Embarcando propriamente no thriller de espionagem a partir do segundo ato, Steven Spielberg adiciona mais ritmo a película ao narrar a jornada deste homem comum em um cenário completamente hostil. Por mais que a tensão já acompanhe o protagonista ao longo do primeiro ato, quando o longa é categórico ao mostrar a reação adversa dos americanos à idealista postura de Donovan, o suspense cresce à medida que o advogado se torna o elemento chave numa troca entre duas nações em guerra. Amparado pela fantástica direção de arte e pela contundente fotografia de Janusz Kaminski (O Resgate do Soldado Ryan), Spielberg nos faz crer que Donovan está realmente em perigo, principalmente quando ele entra em solo estrangeiro. Como se não bastasse a incomoda sensação de vigilância em torno do advogado, as cinzentas sequências na Alemanha Oriental são opressoras, potencializadas pelo impecável trabalho na reconstituição deste cenário frio e desolador.
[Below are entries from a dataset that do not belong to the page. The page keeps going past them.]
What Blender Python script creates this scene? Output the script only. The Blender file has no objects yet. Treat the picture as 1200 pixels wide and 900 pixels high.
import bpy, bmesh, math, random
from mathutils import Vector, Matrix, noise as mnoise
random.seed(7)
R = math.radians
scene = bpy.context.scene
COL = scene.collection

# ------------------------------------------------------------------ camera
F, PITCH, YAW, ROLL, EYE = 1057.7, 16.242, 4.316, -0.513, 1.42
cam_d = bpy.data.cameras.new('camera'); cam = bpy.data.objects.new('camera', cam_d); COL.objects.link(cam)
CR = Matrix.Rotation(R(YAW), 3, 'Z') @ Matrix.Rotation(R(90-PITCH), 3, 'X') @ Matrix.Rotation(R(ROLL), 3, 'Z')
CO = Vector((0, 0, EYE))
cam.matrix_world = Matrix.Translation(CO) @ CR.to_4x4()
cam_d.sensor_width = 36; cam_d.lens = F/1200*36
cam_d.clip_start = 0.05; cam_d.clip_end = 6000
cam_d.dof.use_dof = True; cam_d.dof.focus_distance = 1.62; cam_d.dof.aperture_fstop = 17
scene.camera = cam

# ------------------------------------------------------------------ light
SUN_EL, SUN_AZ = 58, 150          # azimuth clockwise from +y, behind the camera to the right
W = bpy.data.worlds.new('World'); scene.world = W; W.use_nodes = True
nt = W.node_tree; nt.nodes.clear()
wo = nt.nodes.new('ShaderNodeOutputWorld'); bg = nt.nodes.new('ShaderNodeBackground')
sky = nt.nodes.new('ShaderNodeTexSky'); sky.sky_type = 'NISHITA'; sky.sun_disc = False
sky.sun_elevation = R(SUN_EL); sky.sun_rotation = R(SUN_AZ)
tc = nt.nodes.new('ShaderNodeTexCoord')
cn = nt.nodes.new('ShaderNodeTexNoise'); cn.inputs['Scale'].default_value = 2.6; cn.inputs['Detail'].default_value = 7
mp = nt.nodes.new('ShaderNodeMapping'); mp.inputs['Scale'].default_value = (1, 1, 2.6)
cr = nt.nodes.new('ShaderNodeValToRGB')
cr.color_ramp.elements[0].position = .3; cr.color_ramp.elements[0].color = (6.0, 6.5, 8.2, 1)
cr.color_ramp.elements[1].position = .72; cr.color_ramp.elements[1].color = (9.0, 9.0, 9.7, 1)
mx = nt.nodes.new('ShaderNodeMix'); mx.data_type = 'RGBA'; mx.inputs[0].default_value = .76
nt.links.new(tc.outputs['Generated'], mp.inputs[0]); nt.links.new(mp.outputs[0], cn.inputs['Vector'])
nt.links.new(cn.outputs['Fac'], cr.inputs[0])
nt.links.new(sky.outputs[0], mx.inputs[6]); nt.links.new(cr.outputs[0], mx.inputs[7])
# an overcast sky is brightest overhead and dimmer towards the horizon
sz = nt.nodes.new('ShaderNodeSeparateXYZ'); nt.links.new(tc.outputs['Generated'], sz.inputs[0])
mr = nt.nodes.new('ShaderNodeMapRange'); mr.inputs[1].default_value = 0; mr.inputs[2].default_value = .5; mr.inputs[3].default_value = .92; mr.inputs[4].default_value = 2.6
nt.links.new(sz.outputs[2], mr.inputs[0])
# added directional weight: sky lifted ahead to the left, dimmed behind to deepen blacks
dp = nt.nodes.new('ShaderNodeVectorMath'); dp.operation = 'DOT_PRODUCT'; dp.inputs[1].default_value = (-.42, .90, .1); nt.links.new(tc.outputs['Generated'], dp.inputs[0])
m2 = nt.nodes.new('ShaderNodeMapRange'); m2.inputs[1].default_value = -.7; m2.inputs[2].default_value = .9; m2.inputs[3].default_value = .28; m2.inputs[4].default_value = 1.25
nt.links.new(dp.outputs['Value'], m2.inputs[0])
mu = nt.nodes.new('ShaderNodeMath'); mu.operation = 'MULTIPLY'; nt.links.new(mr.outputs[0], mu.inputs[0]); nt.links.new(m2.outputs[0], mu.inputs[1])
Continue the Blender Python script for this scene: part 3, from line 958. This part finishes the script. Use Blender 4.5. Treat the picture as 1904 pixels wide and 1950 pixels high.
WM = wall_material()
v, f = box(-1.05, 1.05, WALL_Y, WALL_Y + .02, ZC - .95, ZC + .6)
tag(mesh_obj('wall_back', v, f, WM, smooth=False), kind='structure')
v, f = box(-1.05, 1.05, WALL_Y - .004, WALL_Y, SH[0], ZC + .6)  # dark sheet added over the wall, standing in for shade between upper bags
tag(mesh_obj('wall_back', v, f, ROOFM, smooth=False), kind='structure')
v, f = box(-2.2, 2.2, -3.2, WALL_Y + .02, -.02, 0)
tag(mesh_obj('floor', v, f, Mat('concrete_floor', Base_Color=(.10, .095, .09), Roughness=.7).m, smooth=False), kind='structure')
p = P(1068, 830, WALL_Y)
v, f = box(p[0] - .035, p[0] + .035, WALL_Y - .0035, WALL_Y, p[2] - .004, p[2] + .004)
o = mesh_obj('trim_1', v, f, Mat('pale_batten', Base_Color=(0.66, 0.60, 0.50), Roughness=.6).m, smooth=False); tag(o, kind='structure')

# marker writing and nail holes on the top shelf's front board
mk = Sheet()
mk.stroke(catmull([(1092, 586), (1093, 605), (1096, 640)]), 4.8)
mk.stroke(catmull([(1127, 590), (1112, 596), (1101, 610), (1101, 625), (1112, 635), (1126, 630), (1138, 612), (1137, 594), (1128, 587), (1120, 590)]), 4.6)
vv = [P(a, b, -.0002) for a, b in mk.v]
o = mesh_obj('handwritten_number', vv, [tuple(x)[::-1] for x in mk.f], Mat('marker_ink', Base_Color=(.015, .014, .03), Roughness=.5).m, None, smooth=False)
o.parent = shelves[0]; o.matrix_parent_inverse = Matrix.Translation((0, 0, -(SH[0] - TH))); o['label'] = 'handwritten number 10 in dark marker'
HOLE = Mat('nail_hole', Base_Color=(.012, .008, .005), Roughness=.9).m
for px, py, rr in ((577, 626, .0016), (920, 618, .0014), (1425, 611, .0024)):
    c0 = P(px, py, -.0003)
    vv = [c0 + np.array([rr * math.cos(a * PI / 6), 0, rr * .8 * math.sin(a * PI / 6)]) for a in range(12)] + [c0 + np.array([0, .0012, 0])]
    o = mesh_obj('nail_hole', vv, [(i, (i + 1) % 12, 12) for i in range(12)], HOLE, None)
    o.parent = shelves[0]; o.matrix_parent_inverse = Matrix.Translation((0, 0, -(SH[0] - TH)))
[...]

No ápice do longa, a câmera de Spielberg parece passear ao redor da construção de parte do Muro de Berlim, reproduzindo sob um ponto de vista realístico\assombroso o drama do alemães repentinamente separados por uma construção. O visual expressivo, inclusive, ameniza até mesmo alguns dos deslizes do longa, como a breve valorização do 'american way of life' e o menor espaço dado ao desenvolvimento dos prisioneiros Frederic Pryor (Will Rogers) e Francis Gary Powers (Austin Stowell).
Sóbrio, inteligente e absolutamente sagaz, Ponte de Espiões nos brinda com um retrato revelador sobre os bastidores de uma incrível história real. No seu mais completo trabalho desde o elegante Munique (2008), Steven Spielberg encontra na versatilidade de Tom Hanks e no excelente argumento os predicados necessários para narrar os magníficos feitos de um cidadão comum diante de duas potências bélicas. Tratando a Guerra Fria com extrema maturidade, o realizador dialoga ora com o suspense, ora com o drama, ora como humor ao promover uma mensagem humanitária contida e absolutamente bem-vinda. E isso sem esquecer de escancarar o jogo político e a paranoia americana por trás deste velado conflito, numa atmosfera digna das mais icônicas produções dos filmes de espionagem.